昭和37年03月07日 民集16.3.445

住民監査請求の要件審査実務において重要な最高裁判所判例集 トップ&目次 ⇒ こちら 

【項目】

地方公共団体の議会の議決と住民訴訟

【要旨】

地方公共団体の議会の議決があった公金の支出についても、住民訴訟によりその禁止、制限等を求めることができる

【事実関係】

昭和29年の警察法改正に伴い議会の議決を経て措置された警察費予算について、新警察法は違憲であるので、その支出を禁ずることを求めて提訴した

【判決文の抜粋】

 地方自治法243条の2(注:昭和38年改正前)による住民の監査請求及び訴訟は、地方公共団体の公金または財産に関する長その他の職員の行為を対象とするものであって、議会の議決の是正を目的とするものでないことは原判示のとおりである。

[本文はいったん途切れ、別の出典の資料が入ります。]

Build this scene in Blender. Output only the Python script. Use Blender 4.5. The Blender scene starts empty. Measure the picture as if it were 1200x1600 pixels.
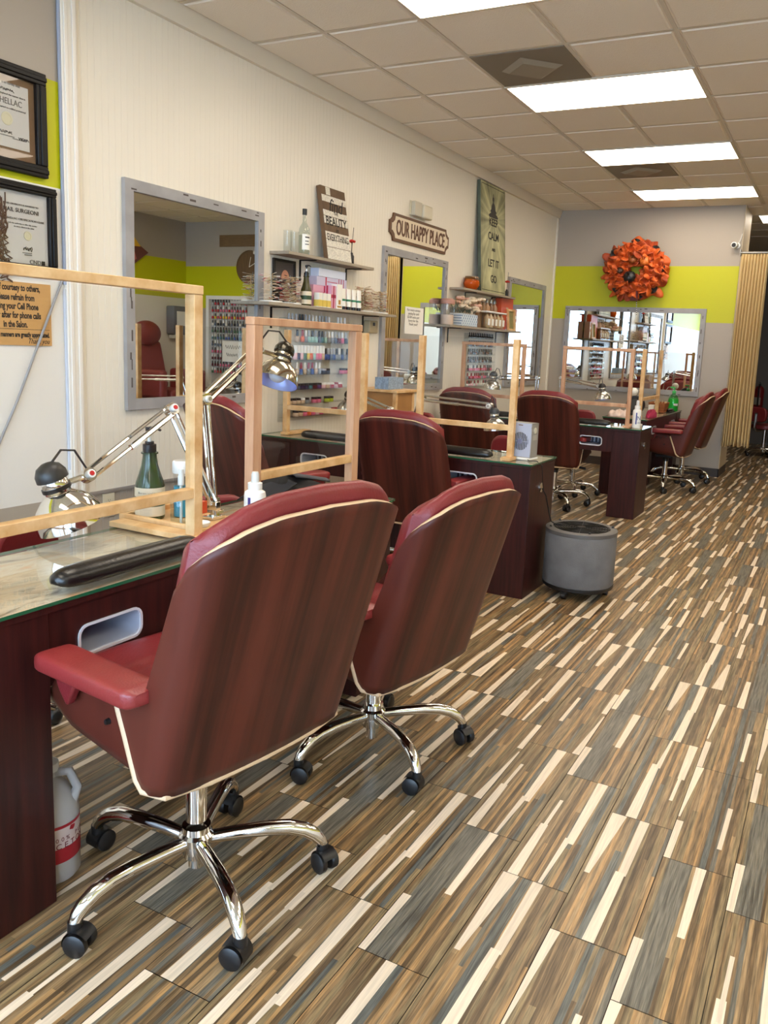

しかしながら、長その他の職員の公金の支出等は、一方において議会の議決に基くことを要するとともに、他面法令の規定に従わなければならないのは勿論であり、議会の議決があったからというて、法令上違法な支出が適法な支出となる理由はない。原判決は、かかる場合には、同法5章に定める議会の解散請求によって解決すべきものと考えるが如くであるが、同法が243条の2を5章とは別に規定した趣旨は、かかる直接請求の方法では足らず、個々の住民に、違法支出等の制限、禁止を求める手段を与え、もって、公金の支出、公財産の管理等を適正たらしめるものと解するのが相当である。かく解するならば、監査委員は、議会の議決があった場合にも、長に対し、その執行につき妥当な措置を要求することができないわけではないし、ことに訴訟においては、議決に基くものでも執行の禁止、制限等を求めることができるものとしなければならない。